begin DATA PROVIDED

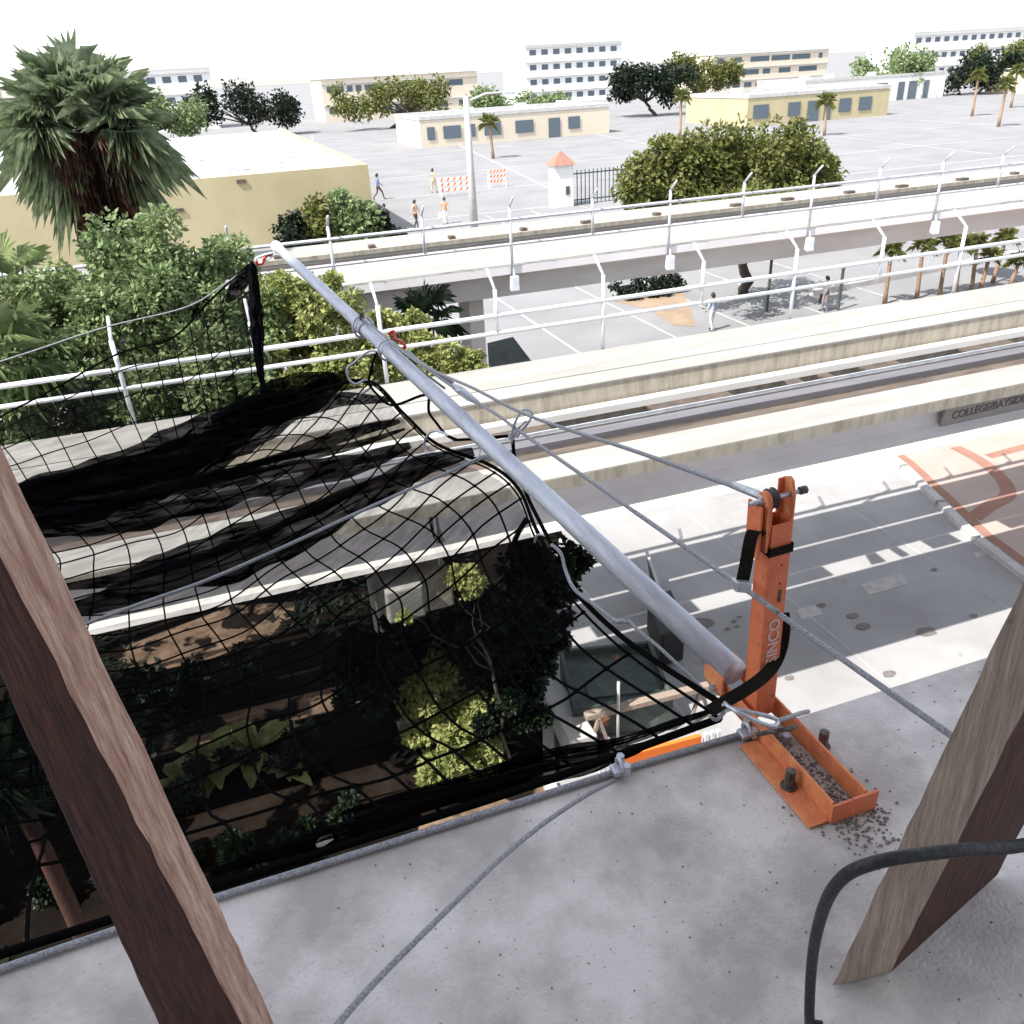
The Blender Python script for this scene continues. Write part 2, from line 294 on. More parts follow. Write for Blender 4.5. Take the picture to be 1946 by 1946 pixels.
# ================================================================ NEAR GUIDEWAY
DZ = -4.4
def guideway_near():
    r = empty('elevated_guideway', (4, 10, G), 'nearer of the two raised concrete guideways, cream top with sunken dark guide trough', 'guideway')
    X0, X1 = -45, 60
    MB().prof([(11.77,DZ),(12.8,DZ),(12.8,DZ-.16),(11.77,DZ-.2)], X0, X1).build('walkway_slab', M['deck'], r)
    MB().prof([(11.21,DZ-.003),(11.65,DZ-.003),(11.65,-5.3),(11.15,-5.3),(11.15,-4.76),(11.21,-4.76)], X0, X1).build('rear_beam', M['fascia'], r)
    # deck slab tops stand 4 mm proud of the weathered beams
    MB().box(X0, X1, 11.195, 11.66, DZ-.001, DZ+.03).build('beam_top', M['deck'], r)
    mb = MB().box(X0, X1, 8.4, 9.02, DZ-.10, DZ); mb.build('front_walkway', M['deck'], r)
    for xs, xe in ((X0, 1.80), (1.92, X1)):
        MB().prof([(8.402,DZ-.103),(8.402,DZ-.17),(8.80,DZ-.22),(8.86,-4.72),(8.87,-4.9),(8.82,-4.99),(8.70,-5.045),(8.57,-5.06),(8.57,-5.17),(8.6,-5.19),(10.3,-5.19),(10.5,-4.8),(10.5,-4.75),(9.02,-4.75),(9.02,DZ-.103)], xs, xe).build('girder', M['girder'], r)
    MB().prof([(8.568,-5.045),(8.38,-5.06),(8.36,-5.12),(8.568,-5.16)], X0, X1).build('bottom_flange', M['pale'], r)
    MB().prof([(8.396,DZ-.012),(8.396,DZ-.168),(8.401,DZ-.168),(8.401,DZ-.012)], X0, X1).build('fascia', M['fascia'], r)
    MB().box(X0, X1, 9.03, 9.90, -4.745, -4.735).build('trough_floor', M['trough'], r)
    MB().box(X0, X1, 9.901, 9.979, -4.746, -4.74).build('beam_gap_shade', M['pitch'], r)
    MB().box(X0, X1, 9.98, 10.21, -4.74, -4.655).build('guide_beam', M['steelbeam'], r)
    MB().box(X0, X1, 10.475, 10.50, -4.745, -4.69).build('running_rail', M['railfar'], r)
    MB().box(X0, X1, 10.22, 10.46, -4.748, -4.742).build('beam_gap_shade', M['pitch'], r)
    MB().box(X0, X1, 10.97, 11.145, -4.80, -4.69).build('running_strip', M['pale'], r)
    # central slot: plated over except where the light falls through to the street
    opens = [(-9.4,-8.1),(-3.4,-1.9),(1.2,2.0),(4.2,5.9),(7.35,8.5),(8.68,9.1),(9.3,9.95),(10.7,12.1),(13.2,14.9),(17,18.4)]
    x = X0; pl = MB()
    for a, b in opens+[(X1, X1)]:
        pl.box(x, a, 10.585, 10.965, -4.84, -4.80); x = b
    pl.add([(7.35+.95,10.585,-4.80),(8.5,10.585,-4.80),(8.5,10.965,-4.80),(7.35+1.1,10.965,-4.80)], [(0,1,2,3)])
    pl.add([(8.68,10.585,-4.80),(8.72,10.965,-4.80),(8.68,10.965,-4.80)], [(0,1,2)])
    pl.build('slot_plate', M['gloom'], r)
    rr = random.Random(3); x = X0
    while x < X1:
        l = rr.uniform(.5, 1.6)
        clear = all(x+l+.3 < a or x-.1 > b for a, b in opens)
        if clear and rr.random() < .75 and -8 < x < 24: MB().box(x, x+l, 10.60+rr.uniform(0,.06), 10.74+rr.uniform(0,.05), -4.80, -4.77+rr.uniform(0,.03)).build('conductor_plate', M['pale'], r)
        if clear and rr.random() < .7 and -8 < x < 24: MB().box(x+l*.5, x+l*.5+rr.uniform(.12,.5), 10.52, 10.95, -4.795, -4.73).build('cross_bracket', M['gloom'], r)
        x += l+rr.uniform(.05, .35)
    for i, (a, b) in enumerate(((1.8,1.92),)):
        MB().box(1.83, 1.86, 8.75, 8.79, -6.1, -4.62).build('drain_pipe', M['white'], r)
    # joints across the back walkway
    for x in (5.45, 10.2, 15, 0.7): MB().add([(x,11.78,DZ+.003),(x+.03,11.78,DZ+.003),(x+.13,12.79,DZ+.003),(x+.10,12.79,DZ+.003)], [(0,1,2,3)]).build('expansion_joint', M['fascia'], r)
    return r
gw = guideway_near()
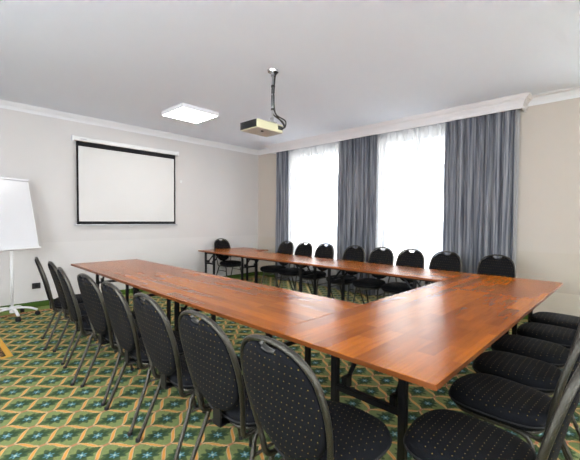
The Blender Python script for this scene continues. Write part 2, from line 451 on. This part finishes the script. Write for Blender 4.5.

end DATA PROVIDED

WHAT NEEDS TO BE DONE: Everything from the first line of the listing above through the line that contains "-4.735).build('trough_floor', M['trough'], r)" is to be restated word for word, minus the pictures.

EXERCISE RESPONSE:
The Blender Python script for this scene continues. Write part 2, from line 294 on. More parts follow. Write for Blender 4.5. Take the picture to be 1946 by 1946 pixels.
# ================================================================ NEAR GUIDEWAY
DZ = -4.4
def guideway_near():
    r = empty('elevated_guideway', (4, 10, G), 'nearer of the two raised concrete guideways, cream top with sunken dark guide trough', 'guideway')
    X0, X1 = -45, 60
    MB().prof([(11.77,DZ),(12.8,DZ),(12.8,DZ-.16),(11.77,DZ-.2)], X0, X1).build('walkway_slab', M['deck'], r)
    MB().prof([(11.21,DZ-.003),(11.65,DZ-.003),(11.65,-5.3),(11.15,-5.3),(11.15,-4.76),(11.21,-4.76)], X0, X1).build('rear_beam', M['fascia'], r)
    # deck slab tops stand 4 mm proud of the weathered beams
    MB().box(X0, X1, 11.195, 11.66, DZ-.001, DZ+.03).build('beam_top', M['deck'], r)
    mb = MB().box(X0, X1, 8.4, 9.02, DZ-.10, DZ); mb.build('front_walkway', M['deck'], r)
    for xs, xe in ((X0, 1.80), (1.92, X1)):
        MB().prof([(8.402,DZ-.103),(8.402,DZ-.17),(8.80,DZ-.22),(8.86,-4.72),(8.87,-4.9),(8.82,-4.99),(8.70,-5.045),(8.57,-5.06),(8.57,-5.17),(8.6,-5.19),(10.3,-5.19),(10.5,-4.8),(10.5,-4.75),(9.02,-4.75),(9.02,DZ-.103)], xs, xe).build('girder', M['girder'], r)
    MB().prof([(8.568,-5.045),(8.38,-5.06),(8.36,-5.12),(8.568,-5.16)], X0, X1).build('bottom_flange', M['pale'], r)
    MB().prof([(8.396,DZ-.012),(8.396,DZ-.168),(8.401,DZ-.168),(8.401,DZ-.012)], X0, X1).build('fascia', M['fascia'], r)
    MB().box(X0, X1, 9.03, 9.90, -4.745, -4.735).build('trough_floor', M['trough'], r)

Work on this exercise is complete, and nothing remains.